Bedding down


We have a working bed again, after three years of gradual collapse.

When we moved from Hong Kong to Singapore, we shipped over our large and very lovely bed. I’d bought it a few years earlier in G.O.D., Hong Kong’s designer furniture emporium, partly because my wife-to-be had pointed out there was storage in it for at least two corpses. What could be more romantic than that?

The bed hinges up to allow access to the underneath, and the mattress sits atop an iron frame and a set of wooden slats to give it springy support. Sadly when it was shipped, several slats broke loose of their mounting points, and as the years went by, more slats broke off until the mattress was a squishy lump that provided no support when you lay on it.

The slats were only secured by plastic brackets with plastic screws, most of which either sheared off, or in a few cases appear to have rotted away.

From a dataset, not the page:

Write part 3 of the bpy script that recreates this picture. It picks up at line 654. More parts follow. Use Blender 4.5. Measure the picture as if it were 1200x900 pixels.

That doesn’t seem like they were made of the most appropriate material for a tropical environment. Every time I looked under the mattress I felt more depressed at the collapse of this previously stout furniture, but as for the last year and a half our daughter has monopolized the bedroom, it wasn’t as if I had many opportunities to sleep on the bed anyway.

Now that she has her own room,it was finally time to get the bed fixed. Today a handy man came round with a drill and lots of screws, and fixed all the slats back in place. They’ll never move again, I hope.

The mattress doesn’t feel quite as wonderful as when I bought it (probably it has suffered just as much as us from this unstable bed experience) but it’s still a great improvement on what went before. As I lie here and fall asleep, I almost want to remain awake just to savour sleeping on a proper bed. Isn’t that confusing?